Autant les deux personnages principaux sont fouillés dans leur approche de l'existence (bien que seules soient explorés quelques facettes de leur personnalité), autant les autres intervenants du récit sont-ils délaissés. Soit parce qu'ils ont l'air « au balcon », quasi transparents, malgré leur lien de proximité avec les héros du livre, comme privés du droit d'influencer le cours de l'histoire. Soit parce qu'ils occupent une place clé dans un des chapitres puis qu'ils s'évaporent littéralement dans la suite. Même le personnage clé de l'épilogue n'apparaît qu'une page avant la fin du texte.

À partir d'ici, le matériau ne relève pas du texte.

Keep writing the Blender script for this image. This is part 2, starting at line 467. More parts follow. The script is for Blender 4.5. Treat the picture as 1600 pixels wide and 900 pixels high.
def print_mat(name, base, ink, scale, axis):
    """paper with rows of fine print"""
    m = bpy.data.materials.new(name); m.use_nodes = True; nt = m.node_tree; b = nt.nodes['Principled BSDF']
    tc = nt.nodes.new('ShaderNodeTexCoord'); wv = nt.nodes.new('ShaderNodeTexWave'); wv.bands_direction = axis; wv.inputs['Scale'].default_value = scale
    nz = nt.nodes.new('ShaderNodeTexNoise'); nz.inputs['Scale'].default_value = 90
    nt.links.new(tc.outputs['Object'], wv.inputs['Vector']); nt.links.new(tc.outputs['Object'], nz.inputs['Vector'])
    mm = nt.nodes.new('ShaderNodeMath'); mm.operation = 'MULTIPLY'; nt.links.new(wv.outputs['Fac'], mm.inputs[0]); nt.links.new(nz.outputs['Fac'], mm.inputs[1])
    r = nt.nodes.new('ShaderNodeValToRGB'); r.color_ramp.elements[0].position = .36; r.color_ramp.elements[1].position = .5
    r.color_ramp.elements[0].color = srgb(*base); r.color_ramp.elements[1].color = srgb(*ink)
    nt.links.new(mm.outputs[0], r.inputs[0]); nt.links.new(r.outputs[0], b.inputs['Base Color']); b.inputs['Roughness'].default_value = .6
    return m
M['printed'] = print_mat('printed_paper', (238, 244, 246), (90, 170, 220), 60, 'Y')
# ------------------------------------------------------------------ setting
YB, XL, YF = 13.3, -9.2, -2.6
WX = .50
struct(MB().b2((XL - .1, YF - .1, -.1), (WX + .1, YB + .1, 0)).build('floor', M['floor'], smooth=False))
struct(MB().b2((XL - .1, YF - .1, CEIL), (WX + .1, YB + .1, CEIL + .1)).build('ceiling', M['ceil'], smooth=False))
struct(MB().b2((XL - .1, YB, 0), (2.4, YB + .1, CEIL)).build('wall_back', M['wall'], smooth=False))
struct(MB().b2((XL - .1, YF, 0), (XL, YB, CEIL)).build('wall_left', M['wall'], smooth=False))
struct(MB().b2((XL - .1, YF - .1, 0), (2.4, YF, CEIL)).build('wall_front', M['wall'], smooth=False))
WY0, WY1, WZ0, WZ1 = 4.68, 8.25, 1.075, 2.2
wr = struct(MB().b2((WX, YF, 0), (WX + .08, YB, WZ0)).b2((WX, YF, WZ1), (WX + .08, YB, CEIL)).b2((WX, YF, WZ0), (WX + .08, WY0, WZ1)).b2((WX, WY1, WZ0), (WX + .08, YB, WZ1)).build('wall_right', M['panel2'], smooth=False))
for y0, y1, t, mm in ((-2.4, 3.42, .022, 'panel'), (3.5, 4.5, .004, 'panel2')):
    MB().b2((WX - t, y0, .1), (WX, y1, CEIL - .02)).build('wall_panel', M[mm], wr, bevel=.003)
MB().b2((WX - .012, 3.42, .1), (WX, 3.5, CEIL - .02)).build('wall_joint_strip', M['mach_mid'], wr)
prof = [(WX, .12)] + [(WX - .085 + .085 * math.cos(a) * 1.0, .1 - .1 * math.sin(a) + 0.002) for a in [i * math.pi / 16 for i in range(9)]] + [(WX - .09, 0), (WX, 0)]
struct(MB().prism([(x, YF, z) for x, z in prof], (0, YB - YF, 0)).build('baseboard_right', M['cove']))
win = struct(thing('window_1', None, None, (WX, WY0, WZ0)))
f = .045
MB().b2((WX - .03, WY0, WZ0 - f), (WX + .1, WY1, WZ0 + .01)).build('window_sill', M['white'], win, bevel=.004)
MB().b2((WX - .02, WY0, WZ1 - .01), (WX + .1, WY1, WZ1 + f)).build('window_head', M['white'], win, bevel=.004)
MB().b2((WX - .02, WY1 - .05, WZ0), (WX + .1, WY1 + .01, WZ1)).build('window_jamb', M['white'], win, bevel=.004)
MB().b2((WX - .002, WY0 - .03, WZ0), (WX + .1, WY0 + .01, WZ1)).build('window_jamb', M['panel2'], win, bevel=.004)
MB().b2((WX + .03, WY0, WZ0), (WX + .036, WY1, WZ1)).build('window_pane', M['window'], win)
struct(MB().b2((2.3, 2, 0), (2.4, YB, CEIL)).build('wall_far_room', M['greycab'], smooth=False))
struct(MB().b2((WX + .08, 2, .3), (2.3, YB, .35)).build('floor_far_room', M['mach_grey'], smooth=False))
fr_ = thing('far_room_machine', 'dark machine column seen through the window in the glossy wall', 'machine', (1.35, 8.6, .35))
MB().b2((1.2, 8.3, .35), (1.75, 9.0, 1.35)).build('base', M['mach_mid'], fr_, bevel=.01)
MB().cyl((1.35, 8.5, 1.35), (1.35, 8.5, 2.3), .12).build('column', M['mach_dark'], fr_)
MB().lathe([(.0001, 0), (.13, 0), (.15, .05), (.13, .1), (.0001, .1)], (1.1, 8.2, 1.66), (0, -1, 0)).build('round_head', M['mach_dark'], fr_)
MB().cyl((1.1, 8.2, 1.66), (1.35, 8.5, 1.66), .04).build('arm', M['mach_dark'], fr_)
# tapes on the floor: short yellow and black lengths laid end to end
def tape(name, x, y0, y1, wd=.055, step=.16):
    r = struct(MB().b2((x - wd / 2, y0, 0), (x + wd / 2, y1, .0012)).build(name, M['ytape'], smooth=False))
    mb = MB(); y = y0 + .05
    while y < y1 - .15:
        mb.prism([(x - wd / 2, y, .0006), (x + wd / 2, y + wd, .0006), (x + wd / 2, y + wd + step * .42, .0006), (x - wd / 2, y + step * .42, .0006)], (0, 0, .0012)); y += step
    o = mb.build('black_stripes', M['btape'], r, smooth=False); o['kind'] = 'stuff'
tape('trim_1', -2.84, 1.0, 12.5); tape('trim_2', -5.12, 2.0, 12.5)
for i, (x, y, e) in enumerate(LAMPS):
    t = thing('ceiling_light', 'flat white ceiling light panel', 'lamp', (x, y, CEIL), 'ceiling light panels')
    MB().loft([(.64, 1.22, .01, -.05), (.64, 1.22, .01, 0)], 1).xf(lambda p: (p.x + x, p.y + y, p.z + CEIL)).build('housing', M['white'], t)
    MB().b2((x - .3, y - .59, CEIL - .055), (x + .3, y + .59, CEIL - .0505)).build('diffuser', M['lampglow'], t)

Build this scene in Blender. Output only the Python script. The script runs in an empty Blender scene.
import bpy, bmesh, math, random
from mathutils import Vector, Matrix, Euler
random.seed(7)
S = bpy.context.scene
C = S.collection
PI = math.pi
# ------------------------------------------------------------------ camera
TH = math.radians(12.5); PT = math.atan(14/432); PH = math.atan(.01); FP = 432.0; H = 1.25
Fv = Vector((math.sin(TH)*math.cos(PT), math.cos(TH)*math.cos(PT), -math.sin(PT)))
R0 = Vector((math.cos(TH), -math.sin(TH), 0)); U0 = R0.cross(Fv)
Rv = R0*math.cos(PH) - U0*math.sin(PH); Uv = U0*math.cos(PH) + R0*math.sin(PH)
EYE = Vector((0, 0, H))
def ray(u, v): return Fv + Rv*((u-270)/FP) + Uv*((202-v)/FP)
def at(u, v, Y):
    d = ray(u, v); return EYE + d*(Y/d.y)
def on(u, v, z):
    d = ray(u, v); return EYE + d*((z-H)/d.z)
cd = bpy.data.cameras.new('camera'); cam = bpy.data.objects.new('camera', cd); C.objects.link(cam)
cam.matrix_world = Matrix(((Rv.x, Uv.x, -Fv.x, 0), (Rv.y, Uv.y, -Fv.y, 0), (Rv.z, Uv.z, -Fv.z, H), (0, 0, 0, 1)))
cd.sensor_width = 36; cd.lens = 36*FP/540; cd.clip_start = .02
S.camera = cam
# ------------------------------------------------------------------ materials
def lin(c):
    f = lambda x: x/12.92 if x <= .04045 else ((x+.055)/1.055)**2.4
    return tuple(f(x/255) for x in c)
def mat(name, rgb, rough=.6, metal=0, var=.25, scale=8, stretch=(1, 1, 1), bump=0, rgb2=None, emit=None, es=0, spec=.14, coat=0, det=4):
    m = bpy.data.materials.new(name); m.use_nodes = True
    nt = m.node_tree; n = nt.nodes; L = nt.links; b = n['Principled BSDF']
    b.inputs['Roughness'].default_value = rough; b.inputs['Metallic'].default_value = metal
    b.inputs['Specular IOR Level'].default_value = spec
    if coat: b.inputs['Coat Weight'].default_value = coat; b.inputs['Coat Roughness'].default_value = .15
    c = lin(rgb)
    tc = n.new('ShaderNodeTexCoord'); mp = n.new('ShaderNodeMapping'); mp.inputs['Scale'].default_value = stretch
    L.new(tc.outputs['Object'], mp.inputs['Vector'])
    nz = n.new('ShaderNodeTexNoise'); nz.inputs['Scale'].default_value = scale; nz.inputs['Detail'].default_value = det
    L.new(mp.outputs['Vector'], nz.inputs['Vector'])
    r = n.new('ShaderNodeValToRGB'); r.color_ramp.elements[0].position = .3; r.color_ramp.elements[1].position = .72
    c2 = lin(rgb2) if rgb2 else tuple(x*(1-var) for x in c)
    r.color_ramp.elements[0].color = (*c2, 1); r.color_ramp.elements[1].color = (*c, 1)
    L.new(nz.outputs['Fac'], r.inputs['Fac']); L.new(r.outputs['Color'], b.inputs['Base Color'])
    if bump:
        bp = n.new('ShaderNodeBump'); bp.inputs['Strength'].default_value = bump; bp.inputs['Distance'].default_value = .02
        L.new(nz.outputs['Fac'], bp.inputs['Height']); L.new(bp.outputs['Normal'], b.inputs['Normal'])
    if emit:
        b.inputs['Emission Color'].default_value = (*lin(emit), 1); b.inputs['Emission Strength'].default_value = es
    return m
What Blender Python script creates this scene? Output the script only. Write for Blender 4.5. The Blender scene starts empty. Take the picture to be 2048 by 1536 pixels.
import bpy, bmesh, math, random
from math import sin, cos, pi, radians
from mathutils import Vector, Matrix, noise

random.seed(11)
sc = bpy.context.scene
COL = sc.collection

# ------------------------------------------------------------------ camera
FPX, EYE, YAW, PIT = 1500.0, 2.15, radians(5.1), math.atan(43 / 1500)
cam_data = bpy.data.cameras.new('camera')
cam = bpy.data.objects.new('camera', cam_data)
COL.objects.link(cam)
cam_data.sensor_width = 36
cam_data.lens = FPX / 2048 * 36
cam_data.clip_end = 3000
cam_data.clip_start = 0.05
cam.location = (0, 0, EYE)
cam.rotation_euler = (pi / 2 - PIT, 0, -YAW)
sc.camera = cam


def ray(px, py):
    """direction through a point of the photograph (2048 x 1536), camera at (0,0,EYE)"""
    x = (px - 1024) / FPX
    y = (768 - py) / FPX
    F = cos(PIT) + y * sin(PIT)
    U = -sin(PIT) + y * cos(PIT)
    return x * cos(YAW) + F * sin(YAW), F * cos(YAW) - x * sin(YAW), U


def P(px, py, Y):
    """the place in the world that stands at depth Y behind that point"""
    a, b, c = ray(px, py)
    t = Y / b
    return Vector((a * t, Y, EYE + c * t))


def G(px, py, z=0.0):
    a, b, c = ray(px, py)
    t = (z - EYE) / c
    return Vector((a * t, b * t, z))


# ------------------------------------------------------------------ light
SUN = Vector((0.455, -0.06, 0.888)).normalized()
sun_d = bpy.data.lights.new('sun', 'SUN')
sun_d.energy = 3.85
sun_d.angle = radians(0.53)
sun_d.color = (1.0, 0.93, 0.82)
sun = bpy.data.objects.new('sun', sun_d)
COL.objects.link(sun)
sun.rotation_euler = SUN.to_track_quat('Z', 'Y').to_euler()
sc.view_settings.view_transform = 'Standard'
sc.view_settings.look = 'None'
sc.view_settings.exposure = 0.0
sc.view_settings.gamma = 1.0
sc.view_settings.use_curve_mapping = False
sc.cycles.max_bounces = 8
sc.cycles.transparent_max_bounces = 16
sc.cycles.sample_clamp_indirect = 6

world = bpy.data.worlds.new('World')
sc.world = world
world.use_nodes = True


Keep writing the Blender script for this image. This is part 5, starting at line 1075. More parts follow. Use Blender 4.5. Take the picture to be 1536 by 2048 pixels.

Reste enfin une petite gène, plus personnelle, qui a altéré mon plaisir de lecture et qui me laisse toujours mal à l'aise la dernière page tournée... L'histoire d'amour qui se noue entre un grand-père (au profil en tout point séduisant) et une étudiante « en recherche », de quarante ans sa cadette, est un sujet intéressant à mettre en mots, en raison précisément de son caractère « impossible ». À condition toutefois de la décortiquer sous toutes ses facettes, de l'assumer dans toutes ses conséquences. La relation peu claire entre Hélène et Philippe (ou plutôt entre Philippe et Hélène), qui ne s'avoue pas comme telle avant la moitié du livre, reste essentiellement sublimée. Sous ses allures charmantes, (faussement) innocentes, cet amour ne sonne pas juste. L'émoi affectif n'excuse pas tout, même idéalisé. En particulier chez deux êtres dont Eric Jacquet-Lagrèze nous décrit si finement la soif d'éthique.

Nous savons que l'amour frappe sans prévenir, que Cupidon se joue des différences d'âge, que la passion rend aveugle, nous transporte et nous égare… Mais nous avons appris aussi qu'il faut gérer en parallèle tout ce qu'une telle pulsion bouscule dans nos vies et celle de nos proches. L'amour construit, mais il détruit aussi, souvent. Surtout lorsqu'on est déjà engagé avec quelqu'un d'autre (dont on voudrait conserver l'amour). Surtout quand les sentiments se mélangent, sur trois générations. Ces « dégâts collatéraux » ne sont pas abordés dans l'histoire, ni même esquissés. Les confusions subsistent, malgré l'épilogue qui se voudrait un « happy end ».

Que ces derniers propos ne découragent surtout pas d'autres lecteurs de se laisser transporter par ce bel écrit. S'il n'est pas charpenté comme un roman habituel, « Les Cèdres du Kangchenjunga » nous offre un vrai condensé de vie, un merveilleux « tête à coeur » avec un auteur hors norme. Eric Jacquet-Lagrèze se livre avec passion, générosité et tendresse, lui qui à justement atteint l'âge où l'existence se met en perspective, avec ses questionnements et ses attentes secrètes. On l'y découvre fort et vulnérable à la fois, riche d'aventures à raconter et de conseils à distiller aux hommes et femmes d'un monde en mutation. Je me réjouis de découvrir ses autres créations.